Le magliette o i cappellini con i loghi della curva (CN 69 è il più diffuso) ce li hanno in molti, anche se la maggior parte delle persone che li indossa non c’entra niente con le dinamiche venute a galla in questi giorni. In fondo, le curve sono così: uno zoccolo duro di chi fa delle logiche ultrà una religione, e chi – la stragrande maggioranza – allo stadio ci va solo per cantare e incitare la propria squadra del cuore.
Accanto alla bancarella della Nord, in uno dei tanti paninari, una signora di mezza età smette di servire i clienti per una quarantina di secondi. Sguardo fisso e attento sulla televisione, dove sta andando in onda un servizio del Tg3 proprio sull’inchiesta che ha azzerato i vertici ultrà di Inter e Milan. Si parla dei nuovi elementi emersi dalle carte, soprattutto degli incontri con alcuni giocatori di entrambe le squadre. Il servizio finisce e la signora riprende a lavorare. «Una birra media? Sette euro». Qui le birre costano ovunque la stessa cifra.
normalità apparente
Qualche metro più in là, accanto al gate 1, c’è il ritrovo per eccellenza della curva interista, il “baretto”. Sponsorizzato dalla Heineken e lì dal 1957, è il posto dove gli ultrà nerazzurri fanno la solita riunione settimanale e dove, prima di ogni partita, si ritrovano per bere e cantare. All’indomani dell’operazione della procura di Milano, però, di cori non se ne sentono tanti. E di facce che contano poche: oltre ai 19 arrestati (tra questi alcuni sono del Milan) la Questura ha emesso 24 Daspo e ha attivato 89 procedure per quelli “fuori contesto” che permettono di vietare l’ingresso negli stadi anche a chi non ha commesso classici reati da stadio o ha finito di scontare la pena.

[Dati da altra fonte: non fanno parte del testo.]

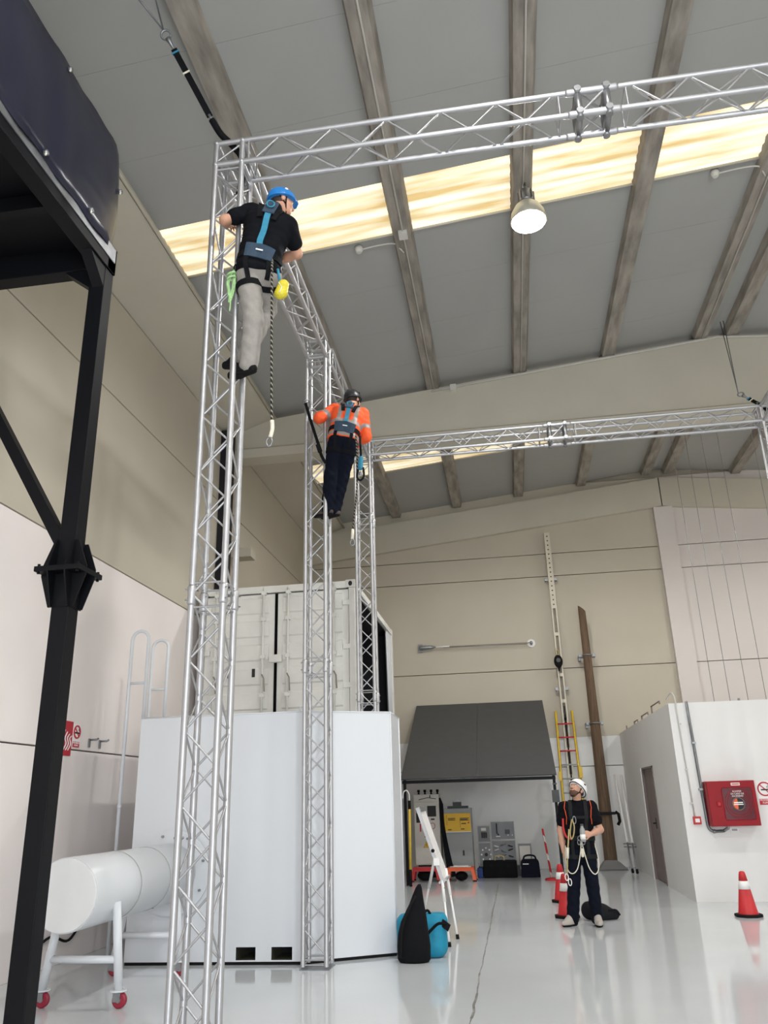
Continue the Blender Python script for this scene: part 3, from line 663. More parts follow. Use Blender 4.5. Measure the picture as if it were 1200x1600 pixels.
MB().tube([(RXW+.03, 16.86, 1.03), (RXW-.03, 16.86, 1.03), (RXW-.03, 16.72, 1.03)], .011, 8).build('door_handle', M_print, d)
bx('lock_plate', RXW+.022, RXW+.03, 16.83, 16.89, .93, 1.12, M_print, d)
# brackets standing along the top edge of the room
for i, (y, h, wd) in enumerate(((19.9, .14, .05), (18.6, .12, .5), (17.5, .14, .8), (16.2, .2, .9))):
    t = thing('roof_bracket', ['farthest thin metal peg on the side room roof edge', 'small low metal bracket, second farthest on the room roof edge', 'middle metal bracket frame on the room roof edge', 'nearest, largest metal bracket frame on the room roof edge'][i], 'bracket', (RXW+.12, y, RZ), 'brackets on the side room roof')
    tb('upright', [(RXW+.12, y, RZ), (RXW+.12, y, RZ+h)], .016, M_doorbr, t)
    if i: tb('arm', [(RXW+.12, y, RZ+h-.01), (RXW+.12, y-wd, RZ+h-.01), (RXW+.12, y-wd, RZ+h-.06)], .013, M_doorbr, t)
o = tb('roof_peg', [(3.72, 14.0, RZ), (3.72, 14.0, RZ+.05)], .02, M_zinc); solo(o, 'tiny metal peg on top of white room wall, right of the conduits', 'peg')
# conduits, call point, hose cabinet
FY = RY0
t = thing('alarm_conduit', 'thin white conduit running down to the red call point', 'conduit', (2.72, FY, 1.2))
tb('pipe', cat_spline([(2.62, FY+.3, RZ+.1), (2.66, FY+.05, RZ+.17), (2.69, FY-.02, RZ+.08), (2.695, FY-.016, RZ-.1)], 6)+[(2.73, FY-.016, 1.2)], .012, M_conduit, t, 8)
for z in (2.6, 1.9, 1.4): bx('clip', 2.69, 2.735, FY-.03, FY, z-.012, z+.012, M_conduit, t)
t = thing('water_pipe', 'grey metal pipe bending under the red hose cabinet', 'pipe', (2.9, FY, 1.0))
tb('pipe', [(2.862, FY-.03, RZ+.02), (2.9, FY-.03, 1.12)]+bez((2.9, FY-.03, 1.1), (2.905, FY-.03, 1.0), (2.98, FY-.03, .985), 8)+[(3.12, FY-.05, .99)], .022, M_steelc, t, 12)
MB().tube([(2.97, FY-.03, .985), (3.0, FY-.03, .985), (3.0, FY-.03, .985)], [.03, .03, .03], 10).build('elbow_nut', M_zinc, t)
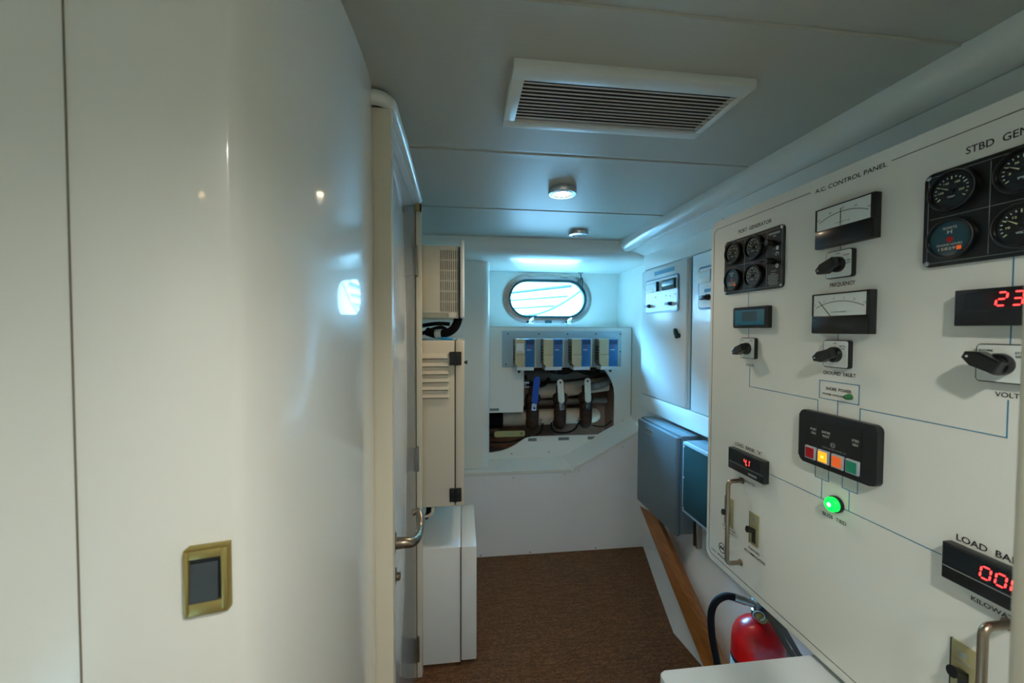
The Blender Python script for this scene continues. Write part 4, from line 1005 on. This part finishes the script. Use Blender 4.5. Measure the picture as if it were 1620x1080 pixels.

In campo l’Inter ha superato la Stella Rossa 4 a 0, portandosi a quattro punti nel suo personale girone della nuova Champions League. I tifosi possono essere soddisfatti. In Curva Nord, però, non c’è stato il solito frastuono che assorda San Siro a ogni partita. I cori sono stati più sbaditi, spezzati da alcuni momenti di silenzio. E sulla balaustra del secondo anello verde non c’era neanche uno striscione.
Segno che, accanto all’apparente normalità con cui la stragrande maggioranza di persone è andata al Meazza, nel settore degli ultrà qualcosa è successo.